--- begin Provided material ---
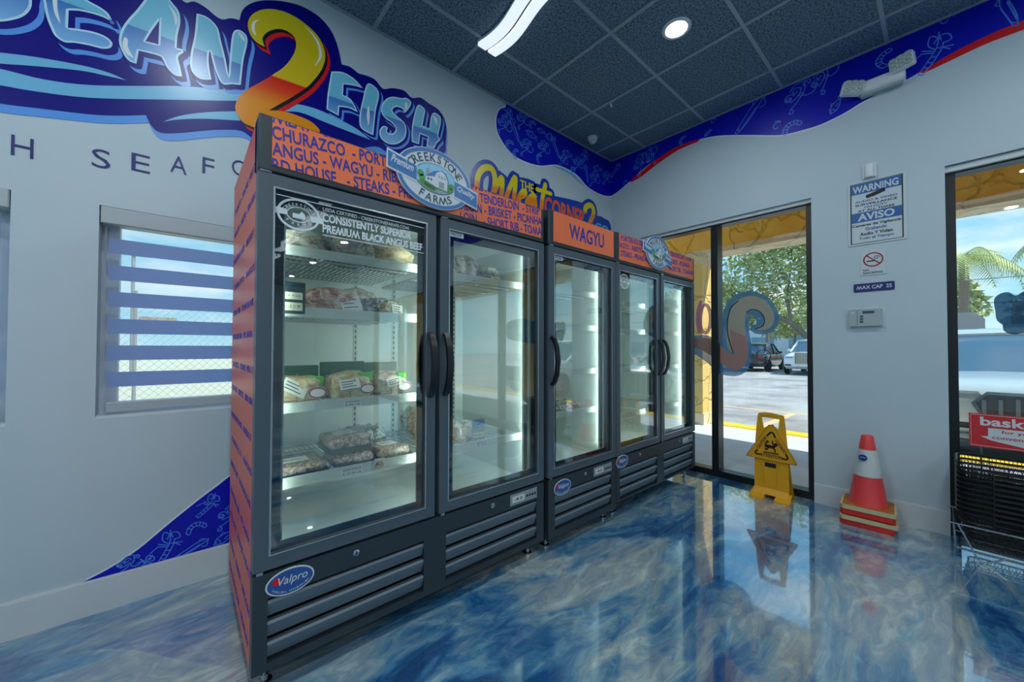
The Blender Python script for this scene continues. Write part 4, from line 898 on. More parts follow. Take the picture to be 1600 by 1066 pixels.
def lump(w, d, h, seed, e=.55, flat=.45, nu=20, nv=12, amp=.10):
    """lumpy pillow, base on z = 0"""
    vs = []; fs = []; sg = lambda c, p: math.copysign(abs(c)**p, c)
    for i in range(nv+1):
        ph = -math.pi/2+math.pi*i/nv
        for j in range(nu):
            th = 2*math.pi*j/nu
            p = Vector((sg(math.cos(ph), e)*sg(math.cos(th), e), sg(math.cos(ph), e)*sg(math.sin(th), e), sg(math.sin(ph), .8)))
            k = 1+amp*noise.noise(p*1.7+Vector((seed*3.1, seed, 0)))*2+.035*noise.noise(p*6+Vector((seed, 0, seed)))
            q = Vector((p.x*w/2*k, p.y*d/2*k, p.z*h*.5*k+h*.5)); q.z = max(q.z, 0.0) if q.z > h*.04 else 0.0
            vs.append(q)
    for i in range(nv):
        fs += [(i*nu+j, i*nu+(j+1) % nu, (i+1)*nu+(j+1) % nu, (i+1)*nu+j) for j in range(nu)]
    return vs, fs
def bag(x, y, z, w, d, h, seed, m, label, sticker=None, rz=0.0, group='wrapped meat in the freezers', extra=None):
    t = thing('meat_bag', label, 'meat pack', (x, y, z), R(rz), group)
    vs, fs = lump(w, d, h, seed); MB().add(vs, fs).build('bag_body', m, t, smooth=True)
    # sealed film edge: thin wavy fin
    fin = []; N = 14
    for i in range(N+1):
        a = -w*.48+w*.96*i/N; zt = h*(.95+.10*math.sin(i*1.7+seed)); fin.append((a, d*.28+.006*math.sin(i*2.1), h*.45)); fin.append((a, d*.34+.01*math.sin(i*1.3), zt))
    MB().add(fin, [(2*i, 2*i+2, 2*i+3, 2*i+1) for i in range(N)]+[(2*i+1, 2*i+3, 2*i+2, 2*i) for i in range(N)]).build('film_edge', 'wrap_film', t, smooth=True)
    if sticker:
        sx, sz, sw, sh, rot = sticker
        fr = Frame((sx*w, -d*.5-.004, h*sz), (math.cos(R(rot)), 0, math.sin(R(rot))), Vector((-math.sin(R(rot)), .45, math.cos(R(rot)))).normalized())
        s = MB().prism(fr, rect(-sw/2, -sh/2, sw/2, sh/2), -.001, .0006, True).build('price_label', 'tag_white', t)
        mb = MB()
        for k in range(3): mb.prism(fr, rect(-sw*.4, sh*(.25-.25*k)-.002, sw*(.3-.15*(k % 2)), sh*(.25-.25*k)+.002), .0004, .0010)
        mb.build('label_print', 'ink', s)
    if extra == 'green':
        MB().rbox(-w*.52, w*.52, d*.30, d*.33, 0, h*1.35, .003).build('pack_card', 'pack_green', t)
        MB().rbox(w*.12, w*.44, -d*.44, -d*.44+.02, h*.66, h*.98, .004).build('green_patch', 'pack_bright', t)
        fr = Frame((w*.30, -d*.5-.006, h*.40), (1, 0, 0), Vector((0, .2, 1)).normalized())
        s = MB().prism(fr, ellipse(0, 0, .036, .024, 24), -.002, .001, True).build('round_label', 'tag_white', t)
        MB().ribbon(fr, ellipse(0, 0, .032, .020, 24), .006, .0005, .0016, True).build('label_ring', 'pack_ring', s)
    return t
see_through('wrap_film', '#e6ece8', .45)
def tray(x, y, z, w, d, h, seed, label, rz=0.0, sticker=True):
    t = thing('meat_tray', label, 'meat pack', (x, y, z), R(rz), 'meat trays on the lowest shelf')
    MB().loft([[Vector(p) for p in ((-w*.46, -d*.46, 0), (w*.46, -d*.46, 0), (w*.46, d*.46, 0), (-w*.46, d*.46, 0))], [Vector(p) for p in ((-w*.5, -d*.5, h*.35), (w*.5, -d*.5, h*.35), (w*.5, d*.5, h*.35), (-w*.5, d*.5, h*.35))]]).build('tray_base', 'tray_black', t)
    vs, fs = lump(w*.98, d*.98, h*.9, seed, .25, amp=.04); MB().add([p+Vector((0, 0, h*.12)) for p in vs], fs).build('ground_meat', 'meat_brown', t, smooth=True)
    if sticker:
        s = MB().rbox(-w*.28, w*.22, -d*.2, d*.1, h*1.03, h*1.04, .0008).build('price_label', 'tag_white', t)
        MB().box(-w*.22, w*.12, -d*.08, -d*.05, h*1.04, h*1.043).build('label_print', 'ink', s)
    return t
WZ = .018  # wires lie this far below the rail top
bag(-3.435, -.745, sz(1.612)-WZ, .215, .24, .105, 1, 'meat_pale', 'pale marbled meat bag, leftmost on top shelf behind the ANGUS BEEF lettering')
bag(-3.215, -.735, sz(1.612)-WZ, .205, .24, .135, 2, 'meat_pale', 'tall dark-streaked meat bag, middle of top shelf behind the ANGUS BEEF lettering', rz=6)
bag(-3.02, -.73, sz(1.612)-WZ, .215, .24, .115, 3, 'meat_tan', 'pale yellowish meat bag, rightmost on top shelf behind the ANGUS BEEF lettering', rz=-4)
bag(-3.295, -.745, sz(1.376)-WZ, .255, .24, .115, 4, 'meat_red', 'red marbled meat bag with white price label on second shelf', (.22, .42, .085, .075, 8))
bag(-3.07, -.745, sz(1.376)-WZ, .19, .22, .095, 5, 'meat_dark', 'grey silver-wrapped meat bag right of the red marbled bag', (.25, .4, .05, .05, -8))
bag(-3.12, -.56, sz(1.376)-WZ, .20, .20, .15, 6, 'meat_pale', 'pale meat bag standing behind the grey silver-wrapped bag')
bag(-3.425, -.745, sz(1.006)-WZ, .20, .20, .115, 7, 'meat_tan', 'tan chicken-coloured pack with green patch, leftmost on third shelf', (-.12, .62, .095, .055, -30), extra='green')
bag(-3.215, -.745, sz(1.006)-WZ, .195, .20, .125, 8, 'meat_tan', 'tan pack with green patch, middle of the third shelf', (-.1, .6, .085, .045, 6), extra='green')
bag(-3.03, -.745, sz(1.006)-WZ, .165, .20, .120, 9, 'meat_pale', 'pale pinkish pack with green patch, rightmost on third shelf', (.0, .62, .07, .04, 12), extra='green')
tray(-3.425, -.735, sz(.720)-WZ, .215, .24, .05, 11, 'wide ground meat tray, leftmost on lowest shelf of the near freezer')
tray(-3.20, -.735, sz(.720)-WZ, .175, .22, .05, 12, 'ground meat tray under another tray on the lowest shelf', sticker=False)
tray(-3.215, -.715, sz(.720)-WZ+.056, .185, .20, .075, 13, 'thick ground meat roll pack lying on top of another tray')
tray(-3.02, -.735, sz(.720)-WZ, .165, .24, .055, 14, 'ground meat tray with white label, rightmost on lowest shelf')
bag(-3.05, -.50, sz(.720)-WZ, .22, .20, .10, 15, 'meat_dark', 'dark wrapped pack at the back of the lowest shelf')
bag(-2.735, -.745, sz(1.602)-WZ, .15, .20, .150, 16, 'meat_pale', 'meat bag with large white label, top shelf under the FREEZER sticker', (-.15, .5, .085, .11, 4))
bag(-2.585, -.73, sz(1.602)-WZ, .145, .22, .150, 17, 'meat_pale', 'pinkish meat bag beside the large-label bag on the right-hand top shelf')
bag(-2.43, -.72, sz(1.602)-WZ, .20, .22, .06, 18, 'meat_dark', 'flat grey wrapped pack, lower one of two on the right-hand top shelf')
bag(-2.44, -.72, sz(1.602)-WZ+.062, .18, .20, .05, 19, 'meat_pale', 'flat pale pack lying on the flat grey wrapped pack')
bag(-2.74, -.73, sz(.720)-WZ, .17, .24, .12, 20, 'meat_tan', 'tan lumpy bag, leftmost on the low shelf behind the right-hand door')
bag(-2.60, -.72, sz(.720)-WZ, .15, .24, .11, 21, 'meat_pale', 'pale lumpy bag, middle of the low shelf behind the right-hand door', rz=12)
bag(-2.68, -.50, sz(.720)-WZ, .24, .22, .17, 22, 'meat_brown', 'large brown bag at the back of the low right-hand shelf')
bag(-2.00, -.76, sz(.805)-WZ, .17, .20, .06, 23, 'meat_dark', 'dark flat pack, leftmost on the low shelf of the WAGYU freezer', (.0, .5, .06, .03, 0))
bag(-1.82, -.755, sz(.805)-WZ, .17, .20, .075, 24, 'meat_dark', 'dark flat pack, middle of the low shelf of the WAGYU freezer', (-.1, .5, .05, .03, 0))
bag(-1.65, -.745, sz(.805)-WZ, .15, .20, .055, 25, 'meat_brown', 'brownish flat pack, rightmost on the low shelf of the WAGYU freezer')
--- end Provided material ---
Copy out every line from the material above in which the word "this" appears.

Full solution.
The Blender Python script for this scene continues. Write part 4, from line 898 on. More parts follow. Take the picture to be 1600 by 1066 pixels.
WZ = .018  # wires lie this far below the rail top